__Stated task__
In the entries below, find the line containing "Model this scene" and the line containing "except Exception: pass". Copy those two lines and everything between them exactly, and only that.

Entries with scene source code:

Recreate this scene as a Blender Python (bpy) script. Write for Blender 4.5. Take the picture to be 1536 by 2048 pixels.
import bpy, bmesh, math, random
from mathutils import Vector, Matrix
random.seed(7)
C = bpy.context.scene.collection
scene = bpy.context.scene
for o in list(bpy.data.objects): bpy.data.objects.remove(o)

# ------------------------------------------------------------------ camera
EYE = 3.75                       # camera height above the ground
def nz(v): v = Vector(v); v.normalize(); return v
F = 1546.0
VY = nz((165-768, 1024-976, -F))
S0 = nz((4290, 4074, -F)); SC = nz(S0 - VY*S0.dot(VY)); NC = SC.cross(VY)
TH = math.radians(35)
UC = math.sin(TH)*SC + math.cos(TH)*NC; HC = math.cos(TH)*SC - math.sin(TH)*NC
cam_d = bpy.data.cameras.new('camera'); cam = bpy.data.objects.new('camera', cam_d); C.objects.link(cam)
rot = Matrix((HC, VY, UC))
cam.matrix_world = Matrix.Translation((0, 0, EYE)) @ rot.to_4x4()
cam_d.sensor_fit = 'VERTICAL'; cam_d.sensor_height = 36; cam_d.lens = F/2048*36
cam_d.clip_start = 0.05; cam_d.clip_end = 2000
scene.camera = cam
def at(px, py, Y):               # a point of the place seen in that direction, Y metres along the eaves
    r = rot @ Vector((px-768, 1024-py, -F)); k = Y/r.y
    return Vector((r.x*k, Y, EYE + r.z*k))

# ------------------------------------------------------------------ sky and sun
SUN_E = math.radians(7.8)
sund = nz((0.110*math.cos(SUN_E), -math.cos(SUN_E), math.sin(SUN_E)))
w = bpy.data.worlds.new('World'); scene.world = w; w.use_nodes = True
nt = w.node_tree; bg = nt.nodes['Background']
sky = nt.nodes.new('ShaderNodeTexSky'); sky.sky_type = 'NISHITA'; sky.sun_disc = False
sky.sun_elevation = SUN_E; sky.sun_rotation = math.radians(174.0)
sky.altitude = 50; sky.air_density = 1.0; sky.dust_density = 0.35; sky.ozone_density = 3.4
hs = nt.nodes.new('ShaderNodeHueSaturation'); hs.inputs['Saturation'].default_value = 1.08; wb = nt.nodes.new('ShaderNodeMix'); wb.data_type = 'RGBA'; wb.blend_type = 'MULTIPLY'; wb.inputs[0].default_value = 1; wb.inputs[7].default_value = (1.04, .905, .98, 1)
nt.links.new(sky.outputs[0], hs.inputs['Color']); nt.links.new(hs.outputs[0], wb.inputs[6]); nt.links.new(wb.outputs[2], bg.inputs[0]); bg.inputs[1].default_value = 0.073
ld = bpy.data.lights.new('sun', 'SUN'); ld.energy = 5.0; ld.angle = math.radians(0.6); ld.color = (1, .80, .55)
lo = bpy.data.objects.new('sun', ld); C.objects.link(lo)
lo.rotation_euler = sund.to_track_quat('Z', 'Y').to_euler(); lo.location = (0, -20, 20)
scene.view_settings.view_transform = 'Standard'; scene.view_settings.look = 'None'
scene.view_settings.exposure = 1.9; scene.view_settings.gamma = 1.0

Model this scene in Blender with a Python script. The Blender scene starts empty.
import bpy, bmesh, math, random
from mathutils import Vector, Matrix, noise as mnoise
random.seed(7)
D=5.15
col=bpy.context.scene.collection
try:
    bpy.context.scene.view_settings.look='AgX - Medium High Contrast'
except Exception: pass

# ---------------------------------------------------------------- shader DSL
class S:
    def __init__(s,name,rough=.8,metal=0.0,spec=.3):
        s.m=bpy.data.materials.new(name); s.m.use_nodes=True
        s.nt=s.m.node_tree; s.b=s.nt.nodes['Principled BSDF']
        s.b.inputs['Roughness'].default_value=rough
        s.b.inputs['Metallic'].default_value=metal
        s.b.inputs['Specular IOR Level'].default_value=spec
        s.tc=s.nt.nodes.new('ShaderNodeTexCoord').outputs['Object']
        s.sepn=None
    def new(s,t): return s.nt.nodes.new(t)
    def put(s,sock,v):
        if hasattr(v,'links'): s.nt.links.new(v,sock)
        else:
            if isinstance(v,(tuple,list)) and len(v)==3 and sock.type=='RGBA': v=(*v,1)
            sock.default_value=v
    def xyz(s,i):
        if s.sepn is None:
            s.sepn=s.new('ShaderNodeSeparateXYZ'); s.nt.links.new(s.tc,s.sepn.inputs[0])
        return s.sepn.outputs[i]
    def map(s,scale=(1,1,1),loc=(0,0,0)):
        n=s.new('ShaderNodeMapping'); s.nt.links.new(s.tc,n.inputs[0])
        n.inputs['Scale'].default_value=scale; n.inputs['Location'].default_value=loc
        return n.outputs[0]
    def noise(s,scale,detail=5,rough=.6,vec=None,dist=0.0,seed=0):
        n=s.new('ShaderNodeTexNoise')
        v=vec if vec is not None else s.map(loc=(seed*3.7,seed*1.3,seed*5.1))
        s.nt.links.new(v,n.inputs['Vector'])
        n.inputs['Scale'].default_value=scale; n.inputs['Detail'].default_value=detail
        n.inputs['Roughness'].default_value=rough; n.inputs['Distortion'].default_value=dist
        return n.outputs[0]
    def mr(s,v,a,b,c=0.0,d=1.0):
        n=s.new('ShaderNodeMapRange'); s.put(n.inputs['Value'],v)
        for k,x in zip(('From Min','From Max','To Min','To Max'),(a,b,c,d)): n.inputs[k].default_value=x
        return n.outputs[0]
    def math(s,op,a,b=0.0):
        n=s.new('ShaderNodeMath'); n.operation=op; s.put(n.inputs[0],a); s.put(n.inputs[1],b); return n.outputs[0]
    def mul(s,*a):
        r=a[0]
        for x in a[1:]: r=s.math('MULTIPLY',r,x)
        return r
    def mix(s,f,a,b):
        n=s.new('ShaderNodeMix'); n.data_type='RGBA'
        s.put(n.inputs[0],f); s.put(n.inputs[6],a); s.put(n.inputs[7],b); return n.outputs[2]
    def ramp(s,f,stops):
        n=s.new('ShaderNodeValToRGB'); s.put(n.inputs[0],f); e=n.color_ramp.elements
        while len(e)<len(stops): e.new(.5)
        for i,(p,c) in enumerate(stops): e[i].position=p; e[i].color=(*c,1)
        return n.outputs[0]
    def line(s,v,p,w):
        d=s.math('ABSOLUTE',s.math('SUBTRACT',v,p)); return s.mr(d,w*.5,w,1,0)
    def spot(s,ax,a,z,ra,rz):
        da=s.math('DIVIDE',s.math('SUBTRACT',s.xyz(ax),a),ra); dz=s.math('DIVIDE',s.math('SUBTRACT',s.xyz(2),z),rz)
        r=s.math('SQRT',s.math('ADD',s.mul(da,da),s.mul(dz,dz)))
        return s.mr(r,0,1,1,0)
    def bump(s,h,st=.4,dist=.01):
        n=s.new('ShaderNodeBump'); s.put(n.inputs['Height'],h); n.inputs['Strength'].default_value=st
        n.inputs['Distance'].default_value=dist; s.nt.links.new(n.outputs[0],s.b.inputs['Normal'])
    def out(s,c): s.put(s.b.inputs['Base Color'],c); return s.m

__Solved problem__
Model this scene in Blender with a Python script. The Blender scene starts empty.
import bpy, bmesh, math, random
from mathutils import Vector, Matrix, noise as mnoise
random.seed(7)
D=5.15
col=bpy.context.scene.collection
try:
    bpy.context.scene.view_settings.look='AgX - Medium High Contrast'
except Exception: pass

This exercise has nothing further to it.